'Dreaming Of East' explores the enduring fascination that the Middle East has exerted on women of the West, both because of its exotic trappings and because of the freedom it seemed to offer.
When Lady Mary Wortley Montagu visited baths in Turkey in 1717, the first European woman on record to have ever done so, she was so tightly corseted that the women bathing there were convinced that her husband had locked her into some kind of devious machine. Montagu, stiff in her whalebone undergarments, envied not only the free and luxurious nudity of the bathers but was drawn to the apparent liberty of other aspects of their lives. She coveted this freedom and spent the rest of her life pursuing her own independence.
Montagu's account of her journey, along with sporadic reports by other travellers, mostly male, slowly brought the area now known as the Middle East, into the consciousness of Western women. By the early 1800s the taste for things Oriental had firmly gripped Europe. The Western woman who travelled to the Middle East found much more than the new sensations she sought. She discovered that her attitudes toward both others and to herself were challenged and
transformed.
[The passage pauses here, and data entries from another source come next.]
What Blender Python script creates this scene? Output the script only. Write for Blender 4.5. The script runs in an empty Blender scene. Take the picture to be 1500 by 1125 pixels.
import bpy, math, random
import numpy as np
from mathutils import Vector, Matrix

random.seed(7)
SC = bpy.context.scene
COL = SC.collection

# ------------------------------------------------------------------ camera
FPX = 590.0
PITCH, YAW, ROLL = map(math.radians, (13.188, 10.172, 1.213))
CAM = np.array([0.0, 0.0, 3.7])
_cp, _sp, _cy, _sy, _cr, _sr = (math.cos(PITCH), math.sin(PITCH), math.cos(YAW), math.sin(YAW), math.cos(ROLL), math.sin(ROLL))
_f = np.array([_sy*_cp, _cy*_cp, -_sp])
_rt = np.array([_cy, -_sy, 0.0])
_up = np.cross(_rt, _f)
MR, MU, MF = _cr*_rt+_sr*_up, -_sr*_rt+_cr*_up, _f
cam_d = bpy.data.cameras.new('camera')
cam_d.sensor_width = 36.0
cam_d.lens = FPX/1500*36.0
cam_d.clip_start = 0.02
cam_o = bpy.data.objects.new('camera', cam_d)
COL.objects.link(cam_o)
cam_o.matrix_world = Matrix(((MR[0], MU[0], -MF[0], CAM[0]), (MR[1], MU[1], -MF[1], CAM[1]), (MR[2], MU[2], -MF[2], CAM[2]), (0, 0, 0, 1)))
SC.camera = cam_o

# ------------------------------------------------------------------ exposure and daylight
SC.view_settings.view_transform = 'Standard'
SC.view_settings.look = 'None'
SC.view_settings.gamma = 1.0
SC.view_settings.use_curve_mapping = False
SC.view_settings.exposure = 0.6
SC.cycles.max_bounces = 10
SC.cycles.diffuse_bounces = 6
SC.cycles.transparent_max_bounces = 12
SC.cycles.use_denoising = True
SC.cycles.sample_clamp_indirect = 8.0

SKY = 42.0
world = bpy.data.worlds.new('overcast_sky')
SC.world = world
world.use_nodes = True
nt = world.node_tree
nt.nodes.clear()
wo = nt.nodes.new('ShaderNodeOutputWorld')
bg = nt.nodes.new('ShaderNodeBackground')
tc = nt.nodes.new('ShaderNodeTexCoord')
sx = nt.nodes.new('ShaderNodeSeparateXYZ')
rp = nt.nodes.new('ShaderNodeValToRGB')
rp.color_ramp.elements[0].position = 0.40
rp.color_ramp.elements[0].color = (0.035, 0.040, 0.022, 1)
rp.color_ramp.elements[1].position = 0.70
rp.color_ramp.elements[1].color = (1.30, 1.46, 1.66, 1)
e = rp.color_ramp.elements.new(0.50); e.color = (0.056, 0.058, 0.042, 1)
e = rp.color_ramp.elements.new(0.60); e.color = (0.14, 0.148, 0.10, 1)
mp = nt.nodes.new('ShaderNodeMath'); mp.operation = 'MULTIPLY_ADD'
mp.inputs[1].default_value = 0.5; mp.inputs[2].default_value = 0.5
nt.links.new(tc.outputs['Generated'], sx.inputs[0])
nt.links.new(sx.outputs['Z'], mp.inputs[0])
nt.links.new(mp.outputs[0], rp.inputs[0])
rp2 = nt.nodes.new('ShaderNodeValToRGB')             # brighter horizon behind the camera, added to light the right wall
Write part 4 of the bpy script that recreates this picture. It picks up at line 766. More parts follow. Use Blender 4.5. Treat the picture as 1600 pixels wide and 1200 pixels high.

Accustomed to deferring to men, she was suddenly free to make her own choices and to form her own opinions. Moreover, her decisions and ideas were respected by - of all people - men. For a woman all too used to her inferior status at home, this venture into the land of near-sexlessness and freedom was exhilarating. When she eventually returned to her own society and found herself yet again relegated to second place, she would never again be content there.